As regards pure triple or anapæstic measures, no great advance was made until nearly the close of this present period, though a few isolated attempts can be quoted. But the principle of trisyllabic substitution was secured, once for all, by the development of blank verse, and the variation of lyric was fully maintained by the practice of a hundred poets, from the contributors, sometimes quite obscure, to the Miscellanies which came later than Tottel, through Sidney and others of the first great Elizabethan division, through Drayton and many more of the second, down to the famous group of "Caroline," "Cavalier," or "metaphysical" poets who were contemporary with Milton.

Blank verse.

And first of blank verse.

Before Shakespeare.

The earliest examples of this great metre in Surrey were, naturally enough, very exact in syllabic length and somewhat monotonous in arrangement and effect. Deprived of the warning bell of rhyme, and having nothing but the structure of the verse itself to rely upon, the poet was almost inevitably tempted to make very sure of that structure by moulding it singly, and ensuring a distinct stop at the close. This rather aggravates than relieves itself in the satiric blank verse of Gascoigne (The Steel Glass) and the dramatic blank verse of Sackville and Norton (Gorboduc); while when the immediate predecessors of Shakespeare, called the University Wits (Marlowe, Peele, Greene, and the rest), took up the vehicle for general theatrical practice, they never completely got clear of the same fashion—which Shakespeare himself adopted in his earliest attempts. Admiration, just in itself, for Marlowe has made some try to discover in him, and perhaps also in Peele (where there is really a little more of it), the trisyllabic substitution, the variation of pause, and the overrunning of sense and rhythm from line to line, which are necessary to break up this "single-mouldedness." But, except as to a very few passages where actual passion melts the ice, they deceive themselves. In the couplet (v. inf.) Marlowe did arrive at enjambment; in blank verse, hardly ever. The beauty of such verse as his in the more majestic, as Peele's in the sweeter kind, can hardly be exaggerated, but neither has yet got complete command of all means of achieving beauty.

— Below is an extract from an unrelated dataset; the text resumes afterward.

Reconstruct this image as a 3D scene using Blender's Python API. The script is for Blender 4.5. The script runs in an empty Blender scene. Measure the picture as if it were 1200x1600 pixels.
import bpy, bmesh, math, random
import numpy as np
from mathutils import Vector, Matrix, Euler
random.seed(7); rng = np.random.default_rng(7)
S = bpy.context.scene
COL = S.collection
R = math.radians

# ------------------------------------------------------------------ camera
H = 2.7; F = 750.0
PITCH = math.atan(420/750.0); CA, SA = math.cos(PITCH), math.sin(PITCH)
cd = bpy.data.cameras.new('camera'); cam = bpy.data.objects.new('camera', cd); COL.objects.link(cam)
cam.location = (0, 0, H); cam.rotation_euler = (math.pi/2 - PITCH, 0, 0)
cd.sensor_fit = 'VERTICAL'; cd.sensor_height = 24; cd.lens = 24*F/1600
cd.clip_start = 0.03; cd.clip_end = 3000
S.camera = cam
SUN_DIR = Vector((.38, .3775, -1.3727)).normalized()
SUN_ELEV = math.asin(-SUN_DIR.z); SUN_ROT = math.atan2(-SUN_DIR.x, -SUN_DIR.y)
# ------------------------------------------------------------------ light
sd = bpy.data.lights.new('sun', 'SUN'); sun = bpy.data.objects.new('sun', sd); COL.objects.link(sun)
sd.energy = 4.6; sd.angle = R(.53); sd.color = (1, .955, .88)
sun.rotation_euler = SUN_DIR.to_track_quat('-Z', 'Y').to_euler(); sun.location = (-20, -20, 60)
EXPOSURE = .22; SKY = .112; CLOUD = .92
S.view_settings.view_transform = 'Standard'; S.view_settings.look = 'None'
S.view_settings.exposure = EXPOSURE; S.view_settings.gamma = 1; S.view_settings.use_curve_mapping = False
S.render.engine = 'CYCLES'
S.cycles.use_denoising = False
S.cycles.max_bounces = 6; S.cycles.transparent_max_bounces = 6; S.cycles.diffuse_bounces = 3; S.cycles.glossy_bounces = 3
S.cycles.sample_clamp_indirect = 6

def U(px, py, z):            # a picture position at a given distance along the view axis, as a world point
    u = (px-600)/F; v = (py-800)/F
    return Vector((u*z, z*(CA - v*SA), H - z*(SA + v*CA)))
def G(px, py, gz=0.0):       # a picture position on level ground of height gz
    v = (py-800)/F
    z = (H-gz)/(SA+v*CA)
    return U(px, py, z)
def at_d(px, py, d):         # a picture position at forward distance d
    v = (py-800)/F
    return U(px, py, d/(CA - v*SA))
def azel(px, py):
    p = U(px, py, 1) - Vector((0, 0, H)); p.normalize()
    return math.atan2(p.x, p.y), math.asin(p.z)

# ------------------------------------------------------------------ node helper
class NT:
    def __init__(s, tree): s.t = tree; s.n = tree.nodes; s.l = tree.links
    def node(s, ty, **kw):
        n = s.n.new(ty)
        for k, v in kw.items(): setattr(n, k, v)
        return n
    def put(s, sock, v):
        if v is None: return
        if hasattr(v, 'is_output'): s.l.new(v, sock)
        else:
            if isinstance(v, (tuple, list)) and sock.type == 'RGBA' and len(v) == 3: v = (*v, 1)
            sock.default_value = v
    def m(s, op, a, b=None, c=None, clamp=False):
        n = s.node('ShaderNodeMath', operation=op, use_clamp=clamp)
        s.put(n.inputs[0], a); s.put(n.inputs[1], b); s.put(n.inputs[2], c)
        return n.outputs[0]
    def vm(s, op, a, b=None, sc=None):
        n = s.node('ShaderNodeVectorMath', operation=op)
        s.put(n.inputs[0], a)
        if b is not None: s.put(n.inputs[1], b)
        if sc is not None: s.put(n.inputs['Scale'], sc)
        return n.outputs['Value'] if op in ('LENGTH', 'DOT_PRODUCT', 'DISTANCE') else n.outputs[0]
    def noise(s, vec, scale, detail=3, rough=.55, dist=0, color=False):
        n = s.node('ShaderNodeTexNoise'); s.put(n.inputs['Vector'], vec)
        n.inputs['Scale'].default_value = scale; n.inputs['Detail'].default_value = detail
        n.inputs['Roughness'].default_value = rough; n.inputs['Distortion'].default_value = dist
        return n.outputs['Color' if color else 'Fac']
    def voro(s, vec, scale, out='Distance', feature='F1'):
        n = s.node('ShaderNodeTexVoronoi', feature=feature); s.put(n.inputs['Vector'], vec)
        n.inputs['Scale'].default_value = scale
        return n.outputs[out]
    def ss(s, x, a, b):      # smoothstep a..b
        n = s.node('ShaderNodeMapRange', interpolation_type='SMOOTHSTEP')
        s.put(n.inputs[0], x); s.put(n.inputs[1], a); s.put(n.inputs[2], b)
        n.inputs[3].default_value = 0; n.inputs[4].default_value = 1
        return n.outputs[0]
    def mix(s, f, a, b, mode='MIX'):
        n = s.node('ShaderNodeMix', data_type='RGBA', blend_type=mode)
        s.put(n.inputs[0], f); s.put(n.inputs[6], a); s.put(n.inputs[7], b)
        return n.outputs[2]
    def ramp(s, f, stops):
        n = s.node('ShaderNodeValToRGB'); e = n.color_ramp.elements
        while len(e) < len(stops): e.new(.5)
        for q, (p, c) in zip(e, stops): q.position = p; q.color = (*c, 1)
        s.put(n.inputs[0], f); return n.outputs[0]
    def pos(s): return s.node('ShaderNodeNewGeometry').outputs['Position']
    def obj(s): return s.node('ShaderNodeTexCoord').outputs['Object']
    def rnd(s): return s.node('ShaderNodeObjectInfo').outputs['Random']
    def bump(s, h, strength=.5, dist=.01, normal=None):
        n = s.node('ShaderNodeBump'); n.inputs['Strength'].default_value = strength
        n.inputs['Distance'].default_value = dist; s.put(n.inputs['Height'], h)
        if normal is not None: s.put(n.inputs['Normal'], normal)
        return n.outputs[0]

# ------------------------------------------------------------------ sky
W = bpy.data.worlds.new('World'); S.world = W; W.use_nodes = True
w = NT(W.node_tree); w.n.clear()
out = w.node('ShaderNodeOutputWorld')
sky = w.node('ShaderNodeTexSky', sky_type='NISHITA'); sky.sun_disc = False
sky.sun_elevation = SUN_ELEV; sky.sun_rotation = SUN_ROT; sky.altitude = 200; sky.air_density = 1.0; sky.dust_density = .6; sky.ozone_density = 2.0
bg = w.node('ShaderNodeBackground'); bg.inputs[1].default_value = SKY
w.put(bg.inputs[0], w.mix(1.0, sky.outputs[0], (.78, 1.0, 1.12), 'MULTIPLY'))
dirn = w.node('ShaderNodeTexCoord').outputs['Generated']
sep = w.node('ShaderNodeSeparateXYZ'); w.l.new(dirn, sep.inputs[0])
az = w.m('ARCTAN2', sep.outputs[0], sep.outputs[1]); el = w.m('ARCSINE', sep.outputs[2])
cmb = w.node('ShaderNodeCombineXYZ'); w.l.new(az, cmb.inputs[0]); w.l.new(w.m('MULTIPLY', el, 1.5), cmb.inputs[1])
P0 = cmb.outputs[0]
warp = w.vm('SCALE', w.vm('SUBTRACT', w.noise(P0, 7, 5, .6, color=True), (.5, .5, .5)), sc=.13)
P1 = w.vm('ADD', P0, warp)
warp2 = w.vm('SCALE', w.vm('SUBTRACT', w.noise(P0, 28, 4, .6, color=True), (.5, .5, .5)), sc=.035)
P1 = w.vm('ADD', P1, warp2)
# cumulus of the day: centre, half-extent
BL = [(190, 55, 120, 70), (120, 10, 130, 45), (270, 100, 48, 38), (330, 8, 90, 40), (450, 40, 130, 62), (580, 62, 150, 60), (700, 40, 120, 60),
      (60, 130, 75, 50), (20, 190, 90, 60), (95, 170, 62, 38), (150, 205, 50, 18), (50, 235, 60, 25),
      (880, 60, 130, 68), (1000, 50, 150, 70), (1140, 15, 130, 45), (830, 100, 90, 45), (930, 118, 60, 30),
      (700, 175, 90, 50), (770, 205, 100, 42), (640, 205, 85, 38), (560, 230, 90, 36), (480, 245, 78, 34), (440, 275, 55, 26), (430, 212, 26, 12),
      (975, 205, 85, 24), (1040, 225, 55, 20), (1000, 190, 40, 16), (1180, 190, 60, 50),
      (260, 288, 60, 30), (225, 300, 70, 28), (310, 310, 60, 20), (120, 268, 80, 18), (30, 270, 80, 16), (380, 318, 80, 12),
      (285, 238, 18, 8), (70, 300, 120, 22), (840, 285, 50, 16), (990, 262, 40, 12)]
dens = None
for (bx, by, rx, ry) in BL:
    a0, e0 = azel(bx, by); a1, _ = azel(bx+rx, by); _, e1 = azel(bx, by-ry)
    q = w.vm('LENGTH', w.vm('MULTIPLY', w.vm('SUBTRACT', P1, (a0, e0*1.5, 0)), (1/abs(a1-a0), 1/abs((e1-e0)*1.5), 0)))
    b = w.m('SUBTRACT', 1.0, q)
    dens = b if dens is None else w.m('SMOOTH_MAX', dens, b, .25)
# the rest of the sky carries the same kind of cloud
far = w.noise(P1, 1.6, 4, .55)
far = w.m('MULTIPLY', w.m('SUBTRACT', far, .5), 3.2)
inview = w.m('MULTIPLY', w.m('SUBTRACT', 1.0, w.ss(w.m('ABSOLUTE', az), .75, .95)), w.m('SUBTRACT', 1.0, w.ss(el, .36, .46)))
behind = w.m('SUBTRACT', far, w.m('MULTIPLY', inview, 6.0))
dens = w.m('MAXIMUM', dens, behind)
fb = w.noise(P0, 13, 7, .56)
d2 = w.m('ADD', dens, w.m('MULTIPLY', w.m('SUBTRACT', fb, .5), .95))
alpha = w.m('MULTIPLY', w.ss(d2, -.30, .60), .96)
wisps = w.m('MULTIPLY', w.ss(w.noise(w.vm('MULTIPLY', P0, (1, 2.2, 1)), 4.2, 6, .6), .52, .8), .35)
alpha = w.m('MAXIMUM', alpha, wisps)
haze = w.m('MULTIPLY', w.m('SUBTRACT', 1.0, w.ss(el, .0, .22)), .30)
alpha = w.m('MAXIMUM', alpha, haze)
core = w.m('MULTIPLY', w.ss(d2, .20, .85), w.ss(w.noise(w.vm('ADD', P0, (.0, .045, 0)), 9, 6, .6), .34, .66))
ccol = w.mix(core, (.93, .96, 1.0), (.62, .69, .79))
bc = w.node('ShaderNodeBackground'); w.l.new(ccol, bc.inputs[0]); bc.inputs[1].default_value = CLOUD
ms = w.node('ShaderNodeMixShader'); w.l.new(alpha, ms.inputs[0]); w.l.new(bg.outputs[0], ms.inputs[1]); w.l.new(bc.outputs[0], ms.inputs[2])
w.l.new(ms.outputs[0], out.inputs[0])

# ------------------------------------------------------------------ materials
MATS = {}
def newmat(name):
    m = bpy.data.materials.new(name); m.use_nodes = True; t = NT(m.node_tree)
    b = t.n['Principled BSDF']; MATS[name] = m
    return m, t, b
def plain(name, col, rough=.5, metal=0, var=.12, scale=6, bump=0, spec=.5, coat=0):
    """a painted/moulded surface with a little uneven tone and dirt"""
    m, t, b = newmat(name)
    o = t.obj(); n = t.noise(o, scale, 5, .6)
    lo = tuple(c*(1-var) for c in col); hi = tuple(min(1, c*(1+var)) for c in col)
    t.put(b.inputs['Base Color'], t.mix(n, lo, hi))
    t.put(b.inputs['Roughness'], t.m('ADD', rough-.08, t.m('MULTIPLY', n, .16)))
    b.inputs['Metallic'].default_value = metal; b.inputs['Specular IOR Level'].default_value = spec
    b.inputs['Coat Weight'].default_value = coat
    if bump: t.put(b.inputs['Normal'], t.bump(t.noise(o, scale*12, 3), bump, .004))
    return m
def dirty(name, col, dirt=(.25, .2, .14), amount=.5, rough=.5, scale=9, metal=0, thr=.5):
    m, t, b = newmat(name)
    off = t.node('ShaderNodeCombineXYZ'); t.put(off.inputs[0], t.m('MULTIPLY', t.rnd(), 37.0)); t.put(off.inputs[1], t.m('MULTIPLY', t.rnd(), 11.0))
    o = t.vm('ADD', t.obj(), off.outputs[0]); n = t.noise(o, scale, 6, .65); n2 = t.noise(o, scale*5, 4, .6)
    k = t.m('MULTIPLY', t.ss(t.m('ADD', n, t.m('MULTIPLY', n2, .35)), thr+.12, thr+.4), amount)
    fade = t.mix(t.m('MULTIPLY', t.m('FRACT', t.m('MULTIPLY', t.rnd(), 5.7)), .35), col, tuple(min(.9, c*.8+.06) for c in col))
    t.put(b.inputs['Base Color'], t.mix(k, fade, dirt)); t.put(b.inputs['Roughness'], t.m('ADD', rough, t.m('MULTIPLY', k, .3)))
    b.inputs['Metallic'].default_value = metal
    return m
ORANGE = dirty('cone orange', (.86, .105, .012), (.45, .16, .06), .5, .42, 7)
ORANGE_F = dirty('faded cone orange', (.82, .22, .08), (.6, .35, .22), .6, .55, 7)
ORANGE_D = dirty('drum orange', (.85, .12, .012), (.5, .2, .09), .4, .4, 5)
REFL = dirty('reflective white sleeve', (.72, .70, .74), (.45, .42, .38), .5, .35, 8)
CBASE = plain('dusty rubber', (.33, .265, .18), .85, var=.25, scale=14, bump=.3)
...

The three chief means which they, on the whole, missed, and over which Shakespeare (profiting by their advance as far as they made it) gradually gained the mastery, have been indicated as the overrunning of the line, the variation of the pause, and, above all, the employment of trisyllabic feet. We can see Shakespeare step by step attaining these, as well as the more doubtful and dangerous redundant syllable, which in his last stage he rather abused, and which Beaumont and Fletcher and later dramatists were to abuse still more. All these means, but especially the three first (for redundance is compatible with single-mouldedness), break up the single-moulded line, and substitute for it (except in cases where it is specially wanted) the verse-clauses and verse-paragraphs, which it is the glory of Shakespeare to have perfected.

In him,

In his certainly earliest plays—The Comedy of Errors, Titus Andronicus, The Two Gentlemen of Verona, Love's Labour's Lost to some extent—single-mouldedness still appears strongly. But there are exceptions even in them; and these exceptions gradually pervade, mellow, and diversify the prosodic composition, till it attains the perfect accomplishment of As You Like It and Hamlet. Yet a fifth peculiarity and innovation—the lengthening and shortening of lines—though it may have originally been a mere easement or liberty, and is often much abused by other dramatists, becomes in Shakespeare's hands a fresh instrument of concerted music—the frequent regular Alexandrines relieving the decasyllable by direct contrast, and fragments being generally (v. sup.) so arranged as to give genuine fractions of the normal scansion itself.

and after him in drama.

Practically all the secrets and all the accomplishments shown—perhaps all the accomplishments possible—at this period are to be found in Shakespeare. The differences of the other dramatists are rather rhetorical than strictly prosodic; and the efforts sometimes made to construct special prosodies for them are mostly lost labour. Beaumont and Fletcher (who seem, from uncertain but pretty strong evidence, to have actually collaborated with Shakespeare in the Two Noble Kinsmen) develop his latest mood—that where, as in Cymbeline, The Winter's Tale, and The Tempest, there is much redundance.[81] They carried it much further than he did, and undoubtedly too far; though the great poetical power which both possessed saved them. On the other hand, Ben Jonson, all whose tastes were classical (i.e. in favour of restriction and order), adopted a rather hard and limited, though rhetorically fine, fashion of blank verse. On the others it would be unprofitable to enlarge much here. Massinger is perhaps interesting as working with the most obviously literary eye on his predecessors—a tendency which is continued in Shirley. But in the latter there is some, if not much, of a special degeneration which by Shirley's own later days had nearly destroyed dramatic blank verse itself, and which was only arrested by the substitution for it of the "heroic" couplet, as used in the plays called by the same name.